As much as the game looked to drag on despite three days of cricket out of four, that too filled with rain interruptions, it was the day when cricket was not played that gave an insight into the players' commitment towards a game of obvious insignificance.

The Mohammad Nissar Trophy was ready to be distributed before the start of the final day's play even as players from both sides lazed around. The Delhi players were busy at a game of football-cum-volleyball (not quite sepak takraw though) while the Pakistanis preferred walking back and forth and chatting up with their opponents.

But as the umpires finally called off the day's play, the difference in the pages the respective teams were on was revealing. Dressed in training shorts and T-shirts, the SNGPL players rushed back into the pavilion to kit up in their pale whites and baggy blue caps. Whether it was the ever popular Misbah or a little known little brother of Kamran Akmal, Umar, they all wore the same kit.

Maybe because they were to collect the winner's trophy. Delhi's players, however, stayed put at the wet ground, remained in their sponsored shorts and chappals. Why it didn't matter was because even if they had kit up, the Sehwags and the Ishants would have stood out in the 'crowd'. They would have had their Team India T-shirts on, with the lame DDCA-badge version shoved somewhere in their kit bags. The cap, too, would have been bearing the BCCI logo, and not the one belonging to their domestic team.

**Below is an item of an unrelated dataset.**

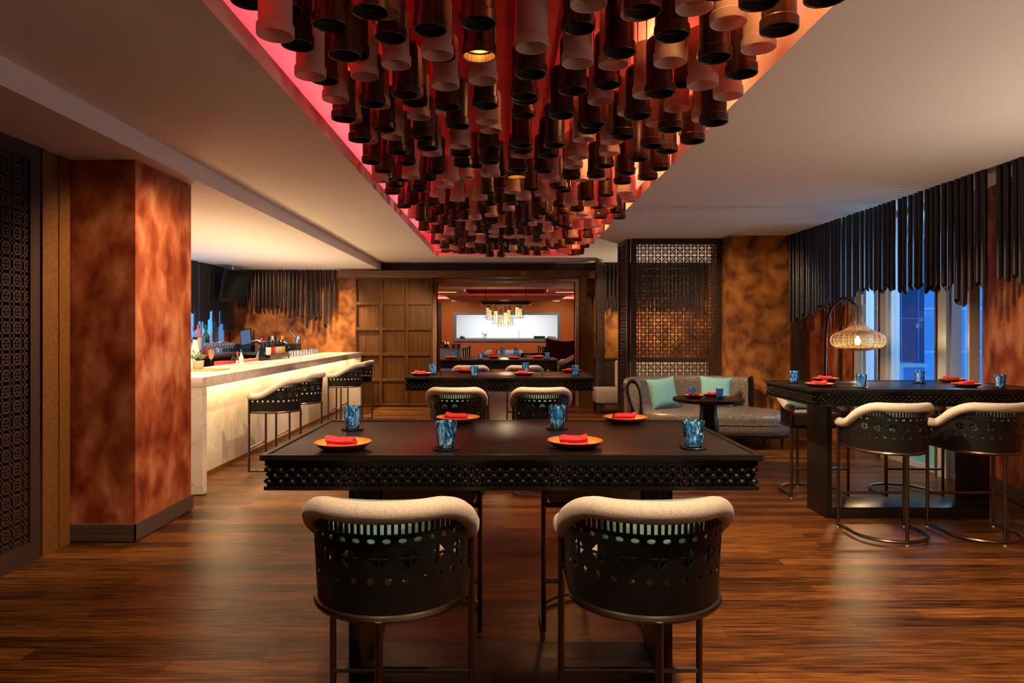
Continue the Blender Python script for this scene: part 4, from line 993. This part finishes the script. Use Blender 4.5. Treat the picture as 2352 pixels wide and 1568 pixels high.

Well, it would have been so easy for even Hafeez and Misbah to bring their honorable Pakistan T-shirts along with the customary green national cap. Why bother about a nondescript (not referring to the Sri Lankan domestic team) first-class outfit at all?

The Indian Premier League had apparently created some sort of city-based loyalty during the 44-day event, an event that brought the entire nation to an apparent standstill. Delhi's public was frantically hooting for Sehwag and AB de Villiers alike, almost expecting the fiery South African to mouth some hardcore Hindi expletives, which the fans in turn will sing in unison.

Understandably, the Mohammad Nissar Trophy, or even for that matter a Ranji game doesn't get to see that kind of frenzied following across the country. But when Delhi's own players don't seem to value their first-class badges after winning an India cap (you would still see Amit Bhandari sporting India jerseys which he probably wore five years ago), it also reflects on the level of commitment in a first-class game, which the Ranji champions lost despite putting up more than 500 runs in the second innings.